# YOUR INSTRUCTIONS
Copy every line of the material below word for word.

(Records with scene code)
○ ○ ○ ○

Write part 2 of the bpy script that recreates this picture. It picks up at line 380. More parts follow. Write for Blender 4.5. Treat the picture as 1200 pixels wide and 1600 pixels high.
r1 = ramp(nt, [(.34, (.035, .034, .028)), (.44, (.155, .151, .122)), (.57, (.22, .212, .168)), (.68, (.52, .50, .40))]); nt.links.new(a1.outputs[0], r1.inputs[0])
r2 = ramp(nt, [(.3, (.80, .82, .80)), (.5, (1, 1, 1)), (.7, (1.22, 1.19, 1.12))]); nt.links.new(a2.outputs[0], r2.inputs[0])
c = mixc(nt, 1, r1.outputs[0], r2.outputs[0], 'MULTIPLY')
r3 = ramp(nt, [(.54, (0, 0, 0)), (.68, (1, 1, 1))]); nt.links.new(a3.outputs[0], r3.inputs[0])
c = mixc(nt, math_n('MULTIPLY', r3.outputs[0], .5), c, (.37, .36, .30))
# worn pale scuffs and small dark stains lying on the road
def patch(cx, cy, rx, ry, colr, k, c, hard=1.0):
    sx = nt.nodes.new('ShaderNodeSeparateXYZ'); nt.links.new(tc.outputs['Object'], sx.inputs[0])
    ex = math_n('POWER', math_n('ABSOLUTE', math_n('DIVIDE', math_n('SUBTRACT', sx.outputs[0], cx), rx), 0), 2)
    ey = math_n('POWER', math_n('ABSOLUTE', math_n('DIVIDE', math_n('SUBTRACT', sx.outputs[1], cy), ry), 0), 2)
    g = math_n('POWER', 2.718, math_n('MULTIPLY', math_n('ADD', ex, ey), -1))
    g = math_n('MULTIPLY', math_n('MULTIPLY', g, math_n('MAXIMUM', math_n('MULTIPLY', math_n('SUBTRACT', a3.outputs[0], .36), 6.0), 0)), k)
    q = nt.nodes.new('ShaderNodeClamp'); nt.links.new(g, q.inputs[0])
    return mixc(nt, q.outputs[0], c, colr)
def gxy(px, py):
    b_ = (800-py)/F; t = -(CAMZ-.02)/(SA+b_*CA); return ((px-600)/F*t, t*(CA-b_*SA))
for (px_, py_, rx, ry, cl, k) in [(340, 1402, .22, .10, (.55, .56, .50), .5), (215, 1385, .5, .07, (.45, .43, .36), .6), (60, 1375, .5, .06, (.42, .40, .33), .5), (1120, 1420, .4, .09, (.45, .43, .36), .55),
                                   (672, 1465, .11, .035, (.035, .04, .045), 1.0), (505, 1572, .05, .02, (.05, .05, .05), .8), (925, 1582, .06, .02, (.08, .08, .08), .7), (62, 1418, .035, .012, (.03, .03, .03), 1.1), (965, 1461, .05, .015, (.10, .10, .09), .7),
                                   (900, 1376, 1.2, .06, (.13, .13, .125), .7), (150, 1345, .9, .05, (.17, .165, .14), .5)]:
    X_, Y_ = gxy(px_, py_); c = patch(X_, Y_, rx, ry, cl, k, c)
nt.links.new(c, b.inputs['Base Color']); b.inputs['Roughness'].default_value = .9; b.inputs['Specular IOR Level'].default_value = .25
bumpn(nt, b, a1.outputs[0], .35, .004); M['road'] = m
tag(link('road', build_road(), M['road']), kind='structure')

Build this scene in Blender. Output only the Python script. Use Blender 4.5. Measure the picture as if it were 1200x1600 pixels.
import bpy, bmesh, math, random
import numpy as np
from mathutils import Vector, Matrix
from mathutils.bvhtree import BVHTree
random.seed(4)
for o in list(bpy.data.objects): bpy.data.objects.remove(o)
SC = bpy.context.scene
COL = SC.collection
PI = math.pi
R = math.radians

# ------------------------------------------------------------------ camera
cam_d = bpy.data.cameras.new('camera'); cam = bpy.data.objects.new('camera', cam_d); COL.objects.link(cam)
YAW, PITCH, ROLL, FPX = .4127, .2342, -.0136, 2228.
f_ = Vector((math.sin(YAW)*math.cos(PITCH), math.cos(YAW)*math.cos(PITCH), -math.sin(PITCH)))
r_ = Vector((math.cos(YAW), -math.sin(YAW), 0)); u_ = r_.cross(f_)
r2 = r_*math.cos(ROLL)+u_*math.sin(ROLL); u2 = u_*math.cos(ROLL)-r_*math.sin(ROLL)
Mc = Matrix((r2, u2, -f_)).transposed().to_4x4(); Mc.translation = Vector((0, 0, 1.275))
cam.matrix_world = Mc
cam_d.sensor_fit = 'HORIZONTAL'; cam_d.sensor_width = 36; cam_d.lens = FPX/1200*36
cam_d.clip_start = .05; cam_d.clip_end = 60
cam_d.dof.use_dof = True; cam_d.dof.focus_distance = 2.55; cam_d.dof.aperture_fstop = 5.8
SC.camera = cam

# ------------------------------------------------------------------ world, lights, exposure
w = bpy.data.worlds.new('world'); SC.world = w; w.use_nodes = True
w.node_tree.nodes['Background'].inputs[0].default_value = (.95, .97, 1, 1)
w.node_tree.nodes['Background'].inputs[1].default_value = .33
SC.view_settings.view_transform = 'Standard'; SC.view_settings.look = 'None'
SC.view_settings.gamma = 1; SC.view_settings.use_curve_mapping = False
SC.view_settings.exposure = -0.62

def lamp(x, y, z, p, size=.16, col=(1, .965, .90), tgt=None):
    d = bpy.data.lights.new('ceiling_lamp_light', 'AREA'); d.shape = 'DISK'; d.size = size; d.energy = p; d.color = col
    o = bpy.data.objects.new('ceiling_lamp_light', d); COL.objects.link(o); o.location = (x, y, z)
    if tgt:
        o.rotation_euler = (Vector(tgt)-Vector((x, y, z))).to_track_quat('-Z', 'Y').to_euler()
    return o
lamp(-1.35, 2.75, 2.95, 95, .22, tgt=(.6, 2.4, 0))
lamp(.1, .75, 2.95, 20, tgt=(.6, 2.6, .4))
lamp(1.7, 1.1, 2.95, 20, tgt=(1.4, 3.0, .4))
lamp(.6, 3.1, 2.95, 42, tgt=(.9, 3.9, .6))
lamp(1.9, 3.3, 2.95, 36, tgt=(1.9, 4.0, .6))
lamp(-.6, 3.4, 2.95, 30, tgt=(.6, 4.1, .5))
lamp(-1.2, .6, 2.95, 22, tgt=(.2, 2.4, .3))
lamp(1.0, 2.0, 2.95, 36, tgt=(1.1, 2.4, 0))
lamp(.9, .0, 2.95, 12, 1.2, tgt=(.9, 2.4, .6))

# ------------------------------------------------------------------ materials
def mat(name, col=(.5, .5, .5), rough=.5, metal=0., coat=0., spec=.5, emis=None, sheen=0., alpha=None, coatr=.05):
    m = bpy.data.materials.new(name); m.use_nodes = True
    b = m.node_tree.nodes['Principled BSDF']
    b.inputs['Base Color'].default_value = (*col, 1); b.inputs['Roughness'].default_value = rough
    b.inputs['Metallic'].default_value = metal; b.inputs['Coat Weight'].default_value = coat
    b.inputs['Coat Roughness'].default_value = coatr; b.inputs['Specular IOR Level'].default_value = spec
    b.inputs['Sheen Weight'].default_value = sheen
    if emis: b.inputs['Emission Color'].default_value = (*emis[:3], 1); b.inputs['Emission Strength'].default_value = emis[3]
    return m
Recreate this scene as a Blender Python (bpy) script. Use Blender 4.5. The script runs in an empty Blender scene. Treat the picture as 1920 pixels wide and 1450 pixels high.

○ ○ ○ ○

# ANSWER FOR THIS EXERCISE
Write part 2 of the bpy script that recreates this picture. It picks up at line 380. More parts follow. Write for Blender 4.5. Treat the picture as 1200 pixels wide and 1600 pixels high.
r1 = ramp(nt, [(.34, (.035, .034, .028)), (.44, (.155, .151, .122)), (.57, (.22, .212, .168)), (.68, (.52, .50, .40))]); nt.links.new(a1.outputs[0], r1.inputs[0])
r2 = ramp(nt, [(.3, (.80, .82, .80)), (.5, (1, 1, 1)), (.7, (1.22, 1.19, 1.12))]); nt.links.new(a2.outputs[0], r2.inputs[0])
c = mixc(nt, 1, r1.outputs[0], r2.outputs[0], 'MULTIPLY')
r3 = ramp(nt, [(.54, (0, 0, 0)), (.68, (1, 1, 1))]); nt.links.new(a3.outputs[0], r3.inputs[0])
c = mixc(nt, math_n('MULTIPLY', r3.outputs[0], .5), c, (.37, .36, .30))
# worn pale scuffs and small dark stains lying on the road
def patch(cx, cy, rx, ry, colr, k, c, hard=1.0):
    sx = nt.nodes.new('ShaderNodeSeparateXYZ'); nt.links.new(tc.outputs['Object'], sx.inputs[0])
    ex = math_n('POWER', math_n('ABSOLUTE', math_n('DIVIDE', math_n('SUBTRACT', sx.outputs[0], cx), rx), 0), 2)
    ey = math_n('POWER', math_n('ABSOLUTE', math_n('DIVIDE', math_n('SUBTRACT', sx.outputs[1], cy), ry), 0), 2)
    g = math_n('POWER', 2.718, math_n('MULTIPLY', math_n('ADD', ex, ey), -1))
    g = math_n('MULTIPLY', math_n('MULTIPLY', g, math_n('MAXIMUM', math_n('MULTIPLY', math_n('SUBTRACT', a3.outputs[0], .36), 6.0), 0)), k)
    q = nt.nodes.new('ShaderNodeClamp'); nt.links.new(g, q.inputs[0])
    return mixc(nt, q.outputs[0], c, colr)
def gxy(px, py):
    b_ = (800-py)/F; t = -(CAMZ-.02)/(SA+b_*CA); return ((px-600)/F*t, t*(CA-b_*SA))
for (px_, py_, rx, ry, cl, k) in [(340, 1402, .22, .10, (.55, .56, .50), .5), (215, 1385, .5, .07, (.45, .43, .36), .6), (60, 1375, .5, .06, (.42, .40, .33), .5), (1120, 1420, .4, .09, (.45, .43, .36), .55),
                                   (672, 1465, .11, .035, (.035, .04, .045), 1.0), (505, 1572, .05, .02, (.05, .05, .05), .8), (925, 1582, .06, .02, (.08, .08, .08), .7), (62, 1418, .035, .012, (.03, .03, .03), 1.1), (965, 1461, .05, .015, (.10, .10, .09), .7),
                                   (900, 1376, 1.2, .06, (.13, .13, .125), .7), (150, 1345, .9, .05, (.17, .165, .14), .5)]:
    X_, Y_ = gxy(px_, py_); c = patch(X_, Y_, rx, ry, cl, k, c)
nt.links.new(c, b.inputs['Base Color']); b.inputs['Roughness'].default_value = .9; b.inputs['Specular IOR Level'].default_value = .25
bumpn(nt, b, a1.outputs[0], .35, .004); M['road'] = m
tag(link('road', build_road(), M['road']), kind='structure')

Build this scene in Blender. Output only the Python script. Use Blender 4.5. Measure the picture as if it were 1200x1600 pixels.
import bpy, bmesh, math, random
import numpy as np
from mathutils import Vector, Matrix
from mathutils.bvhtree import BVHTree
random.seed(4)
for o in list(bpy.data.objects): bpy.data.objects.remove(o)
SC = bpy.context.scene
COL = SC.collection
PI = math.pi
R = math.radians

# ------------------------------------------------------------------ camera
cam_d = bpy.data.cameras.new('camera'); cam = bpy.data.objects.new('camera', cam_d); COL.objects.link(cam)
YAW, PITCH, ROLL, FPX = .4127, .2342, -.0136, 2228.
f_ = Vector((math.sin(YAW)*math.cos(PITCH), math.cos(YAW)*math.cos(PITCH), -math.sin(PITCH)))
r_ = Vector((math.cos(YAW), -math.sin(YAW), 0)); u_ = r_.cross(f_)
r2 = r_*math.cos(ROLL)+u_*math.sin(ROLL); u2 = u_*math.cos(ROLL)-r_*math.sin(ROLL)
Mc = Matrix((r2, u2, -f_)).transposed().to_4x4(); Mc.translation = Vector((0, 0, 1.275))
cam.matrix_world = Mc
cam_d.sensor_fit = 'HORIZONTAL'; cam_d.sensor_width = 36; cam_d.lens = FPX/1200*36
cam_d.clip_start = .05; cam_d.clip_end = 60
cam_d.dof.use_dof = True; cam_d.dof.focus_distance = 2.55; cam_d.dof.aperture_fstop = 5.8
SC.camera = cam

# ------------------------------------------------------------------ world, lights, exposure
w = bpy.data.worlds.new('world'); SC.world = w; w.use_nodes = True
w.node_tree.nodes['Background'].inputs[0].default_value = (.95, .97, 1, 1)
w.node_tree.nodes['Background'].inputs[1].default_value = .33
SC.view_settings.view_transform = 'Standard'; SC.view_settings.look = 'None'
SC.view_settings.gamma = 1; SC.view_settings.use_curve_mapping = False
SC.view_settings.exposure = -0.62

def lamp(x, y, z, p, size=.16, col=(1, .965, .90), tgt=None):
    d = bpy.data.lights.new('ceiling_lamp_light', 'AREA'); d.shape = 'DISK'; d.size = size; d.energy = p; d.color = col
    o = bpy.data.objects.new('ceiling_lamp_light', d); COL.objects.link(o); o.location = (x, y, z)
    if tgt:
        o.rotation_euler = (Vector(tgt)-Vector((x, y, z))).to_track_quat('-Z', 'Y').to_euler()
    return o
lamp(-1.35, 2.75, 2.95, 95, .22, tgt=(.6, 2.4, 0))
lamp(.1, .75, 2.95, 20, tgt=(.6, 2.6, .4))
lamp(1.7, 1.1, 2.95, 20, tgt=(1.4, 3.0, .4))
lamp(.6, 3.1, 2.95, 42, tgt=(.9, 3.9, .6))
lamp(1.9, 3.3, 2.95, 36, tgt=(1.9, 4.0, .6))
lamp(-.6, 3.4, 2.95, 30, tgt=(.6, 4.1, .5))
lamp(-1.2, .6, 2.95, 22, tgt=(.2, 2.4, .3))
lamp(1.0, 2.0, 2.95, 36, tgt=(1.1, 2.4, 0))
lamp(.9, .0, 2.95, 12, 1.2, tgt=(.9, 2.4, .6))

# ------------------------------------------------------------------ materials
def mat(name, col=(.5, .5, .5), rough=.5, metal=0., coat=0., spec=.5, emis=None, sheen=0., alpha=None, coatr=.05):
    m = bpy.data.materials.new(name); m.use_nodes = True
    b = m.node_tree.nodes['Principled BSDF']
    b.inputs['Base Color'].default_value = (*col, 1); b.inputs['Roughness'].default_value = rough
    b.inputs['Metallic'].default_value = metal; b.inputs['Coat Weight'].default_value = coat
    b.inputs['Coat Roughness'].default_value = coatr; b.inputs['Specular IOR Level'].default_value = spec
    b.inputs['Sheen Weight'].default_value = sheen
    if emis: b.inputs['Emission Color'].default_value = (*emis[:3], 1); b.inputs['Emission Strength'].default_value = emis[3]
    return m
Recreate this scene as a Blender Python (bpy) script. Use Blender 4.5. The script runs in an empty Blender scene. Treat the picture as 1920 pixels wide and 1450 pixels high.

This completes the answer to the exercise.